Hello, my name is Jane and I am a Monarchist
I was sitting at a table last night with a group of left wing leftist leftys, and had to fess up to one of them that I am, in fact, a monarchist.
He drew his skirts aside in horror and may have briefly considering stabbing me with his fork, but I think in the end, he just decided that I was pulling his leg and started talking to someone who could make actually funny jokes.
It’s true though, I am a monarchist; in the sense that I do not think we should overthrow the queen and install an Australian presidency, not in any way where I am particularly interested in who they marry or what they say to each other on the telephone.
Truthfully, I don’t understand exactly what Republicans are getting all twisty-knickered about. All that shrill piping about needing an Australian head of state is quite odd, because we have one. Quentin Bryce is Australian, even Wikipedia says so. In fact not only is she Australian, she’s a Queenslander, and you can’t get any more Australian than that.
Quentin doesn’t actually do anything that has any great significance to anyone, but she does it all with a delightfully atypical Australian grace and dignity. Perfect. Why would we want to mess with that by putting an Eddie Maguire type in her place?

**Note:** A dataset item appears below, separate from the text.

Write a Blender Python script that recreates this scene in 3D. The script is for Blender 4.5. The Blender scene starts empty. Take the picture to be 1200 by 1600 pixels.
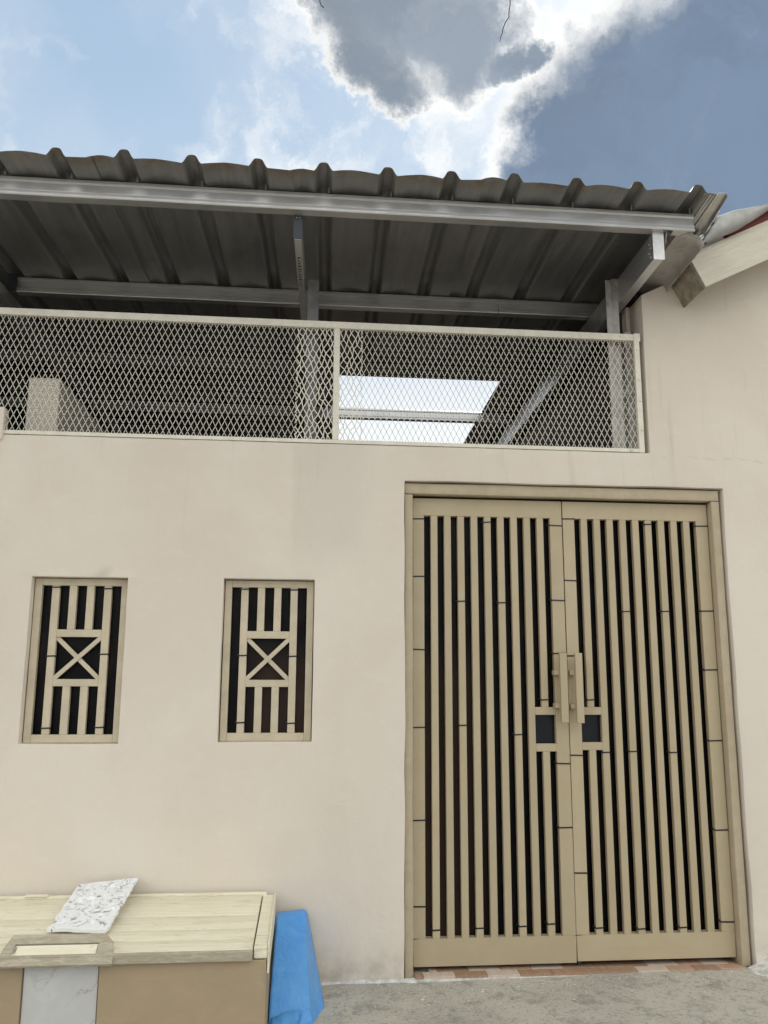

The other argument in favour of a republic is equally baffling. Apparently we need a democratically elected head of state. Why? Or, to put it more accurately, what the fuck do we need that for? The last thing politics needs is more politics. And to any remaining fools who believe that democracy is inherently good or infallible I give you George Bush and Steve Fielding. Q.E.D.
If we allow our head of state to do anything more than cut ribbons and hand out awards, the only thing we achieve is to add an extra layer of bureaucracy to a government already so stacked it’s like Dolly Parton in nine inch heels. A titular head of state, who is appointed by another person not in need of election wins or opinion polls, is a far better option than yet another political goblin capering about on the eve of an election, screeching for attention and trying to come up with ways to appear that they will Do Something about whatever Un-Australian activity is currently Threatening Our Way of Life.
If the Republicans come up with a model that does not require elections, or politicians to get involved, and can incorporate decision-makers so utterly removed from Australian politics that she’d be hard-put to recognise an Australian politician if he put his hand on her arse, then yes, fine, I’ll go along with it. But while there is any chance that we end up with some Eddie Maguire clone prancing around the world stage claiming to represent the country I occasionally remember that I live in, then no, give me the Windsors, with their receding hairlines, complicated personal lives and complete absence from Australian politics any day. And better than that, give me Quentin Bryce, give me her gravitas, her dignity, her outfits, her brains and her complete inability to win any kind of popular election.
Anyone who believes democracy can give us a better head of state than her should take a good long hard look at Barnaby Joyce, and then they should shut up.